__Set problem__. Read the data and repeat it in full, exactly.

>> start

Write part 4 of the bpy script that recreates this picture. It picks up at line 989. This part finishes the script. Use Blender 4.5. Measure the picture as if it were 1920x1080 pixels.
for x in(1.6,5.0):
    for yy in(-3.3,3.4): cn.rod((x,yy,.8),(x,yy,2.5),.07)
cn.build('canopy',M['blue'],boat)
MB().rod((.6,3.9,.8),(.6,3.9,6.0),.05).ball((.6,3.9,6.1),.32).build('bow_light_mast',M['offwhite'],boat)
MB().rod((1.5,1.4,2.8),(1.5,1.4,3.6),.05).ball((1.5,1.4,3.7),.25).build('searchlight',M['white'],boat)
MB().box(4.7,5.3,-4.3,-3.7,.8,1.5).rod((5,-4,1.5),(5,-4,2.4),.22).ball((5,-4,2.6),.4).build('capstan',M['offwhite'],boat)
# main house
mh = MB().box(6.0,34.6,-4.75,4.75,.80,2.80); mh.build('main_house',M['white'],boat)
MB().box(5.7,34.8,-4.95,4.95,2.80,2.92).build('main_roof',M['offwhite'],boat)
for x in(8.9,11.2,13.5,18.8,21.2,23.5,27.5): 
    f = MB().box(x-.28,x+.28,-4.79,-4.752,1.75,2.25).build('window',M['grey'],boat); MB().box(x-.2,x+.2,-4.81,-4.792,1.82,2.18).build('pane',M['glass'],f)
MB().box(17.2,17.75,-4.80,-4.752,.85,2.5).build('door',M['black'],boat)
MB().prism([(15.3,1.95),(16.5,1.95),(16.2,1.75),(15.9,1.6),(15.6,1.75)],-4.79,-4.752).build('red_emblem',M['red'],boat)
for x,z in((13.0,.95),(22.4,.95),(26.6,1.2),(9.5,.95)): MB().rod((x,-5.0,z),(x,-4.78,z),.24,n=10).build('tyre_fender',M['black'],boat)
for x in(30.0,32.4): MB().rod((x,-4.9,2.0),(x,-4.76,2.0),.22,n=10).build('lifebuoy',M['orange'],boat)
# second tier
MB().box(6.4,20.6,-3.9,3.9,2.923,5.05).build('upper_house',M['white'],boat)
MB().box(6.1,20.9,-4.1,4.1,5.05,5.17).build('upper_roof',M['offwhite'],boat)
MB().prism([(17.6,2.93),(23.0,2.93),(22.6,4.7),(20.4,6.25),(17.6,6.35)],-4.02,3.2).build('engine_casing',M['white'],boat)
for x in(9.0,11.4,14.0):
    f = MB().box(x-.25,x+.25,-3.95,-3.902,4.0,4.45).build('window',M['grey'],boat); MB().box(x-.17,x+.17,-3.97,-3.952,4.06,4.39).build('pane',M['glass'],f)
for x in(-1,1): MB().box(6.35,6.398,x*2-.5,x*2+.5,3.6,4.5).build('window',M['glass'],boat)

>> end

__Exercise response__.
Write part 4 of the bpy script that recreates this picture. It picks up at line 989. This part finishes the script. Use Blender 4.5. Measure the picture as if it were 1920x1080 pixels.
for x in(1.6,5.0):
    for yy in(-3.3,3.4): cn.rod((x,yy,.8),(x,yy,2.5),.07)
cn.build('canopy',M['blue'],boat)
MB().rod((.6,3.9,.8),(.6,3.9,6.0),.05).ball((.6,3.9,6.1),.32).build('bow_light_mast',M['offwhite'],boat)
MB().rod((1.5,1.4,2.8),(1.5,1.4,3.6),.05).ball((1.5,1.4,3.7),.25).build('searchlight',M['white'],boat)
MB().box(4.7,5.3,-4.3,-3.7,.8,1.5).rod((5,-4,1.5),(5,-4,2.4),.22).ball((5,-4,2.6),.4).build('capstan',M['offwhite'],boat)
# main house
mh = MB().box(6.0,34.6,-4.75,4.75,.80,2.80); mh.build('main_house',M['white'],boat)
MB().box(5.7,34.8,-4.95,4.95,2.80,2.92).build('main_roof',M['offwhite'],boat)
for x in(8.9,11.2,13.5,18.8,21.2,23.5,27.5): 
    f = MB().box(x-.28,x+.28,-4.79,-4.752,1.75,2.25).build('window',M['grey'],boat); MB().box(x-.2,x+.2,-4.81,-4.792,1.82,2.18).build('pane',M['glass'],f)
MB().box(17.2,17.75,-4.80,-4.752,.85,2.5).build('door',M['black'],boat)
MB().prism([(15.3,1.95),(16.5,1.95),(16.2,1.75),(15.9,1.6),(15.6,1.75)],-4.79,-4.752).build('red_emblem',M['red'],boat)
for x,z in((13.0,.95),(22.4,.95),(26.6,1.2),(9.5,.95)): MB().rod((x,-5.0,z),(x,-4.78,z),.24,n=10).build('tyre_fender',M['black'],boat)
for x in(30.0,32.4): MB().rod((x,-4.9,2.0),(x,-4.76,2.0),.22,n=10).build('lifebuoy',M['orange'],boat)
# second tier
MB().box(6.4,20.6,-3.9,3.9,2.923,5.05).build('upper_house',M['white'],boat)
MB().box(6.1,20.9,-4.1,4.1,5.05,5.17).build('upper_roof',M['offwhite'],boat)
MB().prism([(17.6,2.93),(23.0,2.93),(22.6,4.7),(20.4,6.25),(17.6,6.35)],-4.02,3.2).build('engine_casing',M['white'],boat)
for x in(9.0,11.4,14.0):
    f = MB().box(x-.25,x+.25,-3.95,-3.902,4.0,4.45).build('window',M['grey'],boat); MB().box(x-.17,x+.17,-3.97,-3.952,4.06,4.39).build('pane',M['glass'],f)
for x in(-1,1): MB().box(6.35,6.398,x*2-.5,x*2+.5,3.6,4.5).build('window',M['glass'],boat)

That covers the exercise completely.